Model-independent Distance Calibration and Curvature Measurement using Quasars and Cosmic Chronometers

Abstract: We present a new model-independent method to determine the spatial curvature and to mitigate the circularity problem affecting the use of quasars as distance indicators. The cosmic-chronometer measurements are used to construct the curvature-dependent luminosity distance $D^{\rm cal}{L}(\Omega{K},z)$ using a polynomial fit. Based on the reconstructed $D^{\rm cal}{L}(\Omega{K},z)$ and the known ultraviolet versus X-ray luminosity correlation of quasars, we simultaneously place limits on the curvature parameter $\Omega_{K}$ and the parameters characterizing the luminosity correlation function.

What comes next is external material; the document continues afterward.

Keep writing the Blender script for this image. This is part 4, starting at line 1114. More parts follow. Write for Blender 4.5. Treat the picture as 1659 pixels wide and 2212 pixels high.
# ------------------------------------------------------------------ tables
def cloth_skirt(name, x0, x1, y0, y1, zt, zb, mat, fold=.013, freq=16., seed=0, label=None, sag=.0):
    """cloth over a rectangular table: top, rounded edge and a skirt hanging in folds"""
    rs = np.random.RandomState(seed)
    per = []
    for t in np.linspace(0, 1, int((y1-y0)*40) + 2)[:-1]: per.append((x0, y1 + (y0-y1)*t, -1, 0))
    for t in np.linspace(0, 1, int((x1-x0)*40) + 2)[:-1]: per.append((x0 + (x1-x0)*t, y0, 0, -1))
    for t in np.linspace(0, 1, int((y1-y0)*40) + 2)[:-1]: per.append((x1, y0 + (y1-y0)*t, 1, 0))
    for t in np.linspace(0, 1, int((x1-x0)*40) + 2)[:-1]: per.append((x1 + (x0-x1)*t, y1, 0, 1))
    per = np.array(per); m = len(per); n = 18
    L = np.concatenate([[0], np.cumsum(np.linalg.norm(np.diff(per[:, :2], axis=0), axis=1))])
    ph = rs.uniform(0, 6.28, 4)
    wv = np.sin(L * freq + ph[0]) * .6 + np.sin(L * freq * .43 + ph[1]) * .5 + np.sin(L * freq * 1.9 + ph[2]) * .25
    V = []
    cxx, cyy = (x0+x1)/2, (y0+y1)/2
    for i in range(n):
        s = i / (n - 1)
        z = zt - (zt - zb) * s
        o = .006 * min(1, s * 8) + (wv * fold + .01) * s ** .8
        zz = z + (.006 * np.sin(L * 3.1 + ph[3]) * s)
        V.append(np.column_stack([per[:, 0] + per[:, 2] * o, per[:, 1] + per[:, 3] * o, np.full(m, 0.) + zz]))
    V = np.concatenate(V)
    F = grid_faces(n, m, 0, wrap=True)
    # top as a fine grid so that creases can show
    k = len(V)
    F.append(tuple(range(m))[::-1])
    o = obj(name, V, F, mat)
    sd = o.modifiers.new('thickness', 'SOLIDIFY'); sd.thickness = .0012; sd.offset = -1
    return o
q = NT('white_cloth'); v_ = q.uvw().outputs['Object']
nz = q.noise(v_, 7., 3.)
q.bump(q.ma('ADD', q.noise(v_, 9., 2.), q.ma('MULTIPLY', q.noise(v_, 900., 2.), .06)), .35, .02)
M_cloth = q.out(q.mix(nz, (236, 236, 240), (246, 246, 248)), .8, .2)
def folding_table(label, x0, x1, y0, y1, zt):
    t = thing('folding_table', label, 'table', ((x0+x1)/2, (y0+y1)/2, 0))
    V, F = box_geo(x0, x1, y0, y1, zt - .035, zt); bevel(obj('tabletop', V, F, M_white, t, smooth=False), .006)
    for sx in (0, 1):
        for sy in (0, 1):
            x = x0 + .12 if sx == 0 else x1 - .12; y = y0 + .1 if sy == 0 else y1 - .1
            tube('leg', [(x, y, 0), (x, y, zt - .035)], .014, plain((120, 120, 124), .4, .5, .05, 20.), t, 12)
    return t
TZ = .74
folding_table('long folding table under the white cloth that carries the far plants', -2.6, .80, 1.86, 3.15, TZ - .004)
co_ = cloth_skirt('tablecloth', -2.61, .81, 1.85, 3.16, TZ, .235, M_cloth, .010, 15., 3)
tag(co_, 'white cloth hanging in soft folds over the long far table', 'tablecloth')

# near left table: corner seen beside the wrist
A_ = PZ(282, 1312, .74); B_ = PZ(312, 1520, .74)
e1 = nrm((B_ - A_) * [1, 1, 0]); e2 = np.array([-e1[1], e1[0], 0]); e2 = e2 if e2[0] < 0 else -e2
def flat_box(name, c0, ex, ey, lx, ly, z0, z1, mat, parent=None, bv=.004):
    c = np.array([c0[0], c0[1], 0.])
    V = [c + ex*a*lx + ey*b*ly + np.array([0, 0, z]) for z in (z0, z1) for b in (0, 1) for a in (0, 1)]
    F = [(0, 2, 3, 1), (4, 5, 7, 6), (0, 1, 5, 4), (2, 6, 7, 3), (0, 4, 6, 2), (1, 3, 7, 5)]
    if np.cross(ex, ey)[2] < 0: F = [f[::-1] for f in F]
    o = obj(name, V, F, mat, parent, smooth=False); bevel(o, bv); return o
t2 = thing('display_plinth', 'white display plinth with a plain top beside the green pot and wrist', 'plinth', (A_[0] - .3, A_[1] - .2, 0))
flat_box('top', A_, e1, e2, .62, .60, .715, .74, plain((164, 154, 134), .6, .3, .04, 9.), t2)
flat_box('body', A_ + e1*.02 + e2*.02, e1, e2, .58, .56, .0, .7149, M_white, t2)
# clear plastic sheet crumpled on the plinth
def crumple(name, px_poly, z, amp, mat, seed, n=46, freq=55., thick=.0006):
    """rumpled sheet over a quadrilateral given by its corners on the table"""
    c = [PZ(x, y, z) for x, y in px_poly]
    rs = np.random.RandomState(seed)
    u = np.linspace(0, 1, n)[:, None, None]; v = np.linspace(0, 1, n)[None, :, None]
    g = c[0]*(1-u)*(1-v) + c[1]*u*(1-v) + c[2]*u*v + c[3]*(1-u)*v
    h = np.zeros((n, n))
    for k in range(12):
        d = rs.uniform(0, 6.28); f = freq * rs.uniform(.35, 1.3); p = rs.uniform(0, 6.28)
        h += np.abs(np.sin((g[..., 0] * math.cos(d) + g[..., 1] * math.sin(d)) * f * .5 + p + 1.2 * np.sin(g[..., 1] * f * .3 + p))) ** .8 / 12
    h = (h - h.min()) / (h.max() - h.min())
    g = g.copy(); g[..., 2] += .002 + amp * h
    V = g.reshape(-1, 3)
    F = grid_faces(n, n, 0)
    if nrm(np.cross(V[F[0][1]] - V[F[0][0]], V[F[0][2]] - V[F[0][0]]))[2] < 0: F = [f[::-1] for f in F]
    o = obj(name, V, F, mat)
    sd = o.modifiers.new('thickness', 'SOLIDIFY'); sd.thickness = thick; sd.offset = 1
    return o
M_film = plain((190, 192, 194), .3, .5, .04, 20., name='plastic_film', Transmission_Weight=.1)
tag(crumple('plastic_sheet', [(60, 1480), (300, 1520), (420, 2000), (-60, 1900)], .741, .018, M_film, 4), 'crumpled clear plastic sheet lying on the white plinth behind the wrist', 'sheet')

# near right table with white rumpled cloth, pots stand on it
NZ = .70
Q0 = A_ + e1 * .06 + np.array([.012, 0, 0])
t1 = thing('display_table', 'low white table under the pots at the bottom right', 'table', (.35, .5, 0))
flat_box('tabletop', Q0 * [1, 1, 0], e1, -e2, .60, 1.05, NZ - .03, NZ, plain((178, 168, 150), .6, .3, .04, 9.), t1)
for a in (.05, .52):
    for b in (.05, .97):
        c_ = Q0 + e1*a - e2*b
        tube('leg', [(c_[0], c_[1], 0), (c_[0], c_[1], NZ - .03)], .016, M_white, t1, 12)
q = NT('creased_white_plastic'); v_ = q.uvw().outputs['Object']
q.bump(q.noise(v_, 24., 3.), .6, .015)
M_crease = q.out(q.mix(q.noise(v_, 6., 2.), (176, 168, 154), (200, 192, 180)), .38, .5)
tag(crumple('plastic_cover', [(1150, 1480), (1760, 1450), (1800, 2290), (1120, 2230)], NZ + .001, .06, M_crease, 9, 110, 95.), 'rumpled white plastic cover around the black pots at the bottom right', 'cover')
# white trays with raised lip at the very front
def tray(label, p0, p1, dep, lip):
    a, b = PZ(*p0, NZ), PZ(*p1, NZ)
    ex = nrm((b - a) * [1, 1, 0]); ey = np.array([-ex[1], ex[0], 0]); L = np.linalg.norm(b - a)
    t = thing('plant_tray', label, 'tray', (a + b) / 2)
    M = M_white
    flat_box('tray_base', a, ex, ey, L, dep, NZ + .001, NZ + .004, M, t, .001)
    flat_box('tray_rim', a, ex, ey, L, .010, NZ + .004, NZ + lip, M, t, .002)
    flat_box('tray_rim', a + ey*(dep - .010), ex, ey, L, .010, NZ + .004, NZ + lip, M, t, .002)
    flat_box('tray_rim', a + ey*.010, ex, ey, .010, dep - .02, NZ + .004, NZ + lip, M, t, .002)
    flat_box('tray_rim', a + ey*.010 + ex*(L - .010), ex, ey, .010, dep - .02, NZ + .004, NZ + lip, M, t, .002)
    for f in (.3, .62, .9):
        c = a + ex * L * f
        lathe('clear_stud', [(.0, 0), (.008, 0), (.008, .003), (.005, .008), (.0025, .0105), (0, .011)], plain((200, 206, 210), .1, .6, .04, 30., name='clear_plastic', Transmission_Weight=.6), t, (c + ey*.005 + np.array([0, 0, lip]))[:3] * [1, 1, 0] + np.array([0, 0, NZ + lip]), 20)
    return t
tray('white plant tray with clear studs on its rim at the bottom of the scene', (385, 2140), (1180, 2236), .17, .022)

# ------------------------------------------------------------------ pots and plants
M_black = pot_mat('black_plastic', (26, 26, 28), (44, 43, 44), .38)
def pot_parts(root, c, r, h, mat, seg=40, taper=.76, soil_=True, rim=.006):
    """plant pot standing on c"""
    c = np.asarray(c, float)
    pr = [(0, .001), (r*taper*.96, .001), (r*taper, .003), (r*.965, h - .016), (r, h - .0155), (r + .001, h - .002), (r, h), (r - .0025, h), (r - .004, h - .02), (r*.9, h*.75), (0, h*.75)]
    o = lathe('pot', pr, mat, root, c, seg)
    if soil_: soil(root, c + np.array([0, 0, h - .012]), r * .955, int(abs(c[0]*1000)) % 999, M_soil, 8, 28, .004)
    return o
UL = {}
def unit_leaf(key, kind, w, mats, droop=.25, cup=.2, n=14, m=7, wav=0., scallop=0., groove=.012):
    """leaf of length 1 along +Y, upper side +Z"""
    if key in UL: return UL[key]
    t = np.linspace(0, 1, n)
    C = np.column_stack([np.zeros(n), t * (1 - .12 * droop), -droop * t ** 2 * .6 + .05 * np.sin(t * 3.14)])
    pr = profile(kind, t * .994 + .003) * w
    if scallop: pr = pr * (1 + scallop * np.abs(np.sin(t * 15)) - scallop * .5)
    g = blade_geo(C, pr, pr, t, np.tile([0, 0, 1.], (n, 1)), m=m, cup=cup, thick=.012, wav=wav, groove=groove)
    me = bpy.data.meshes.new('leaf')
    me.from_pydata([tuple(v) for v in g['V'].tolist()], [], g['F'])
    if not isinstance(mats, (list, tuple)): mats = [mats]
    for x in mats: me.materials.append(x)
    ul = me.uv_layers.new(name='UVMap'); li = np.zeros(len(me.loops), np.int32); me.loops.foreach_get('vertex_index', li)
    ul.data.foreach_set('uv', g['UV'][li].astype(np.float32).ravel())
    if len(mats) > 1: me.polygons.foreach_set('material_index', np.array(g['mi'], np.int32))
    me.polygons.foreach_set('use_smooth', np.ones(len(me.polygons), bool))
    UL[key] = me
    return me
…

This model-independent analysis suggests that a mildly closed Universe ($\Omega_{K}=-0.918\pm0.429$) is preferred at the $2.1\sigma$ level. With the calibrated luminosity correlation, we build a new data set consisting of 1598 quasar distance moduli, and use these calibrated measurements to test and compare the standard $\Lambda$CDM model and the $R_{\rm h}=ct$ universe. Both models account for the data very well, though the optimized flat $\Lambda$CDM model has one more free parameter than $R_{\rm h}=ct$, and is penalized more heavily by the Bayes Information Criterion. We find that $R_{\rm h}=ct$ is slightly favoured over $\Lambda$CDM with a likelihood of $\sim57.7\%$ versus 42.3\%.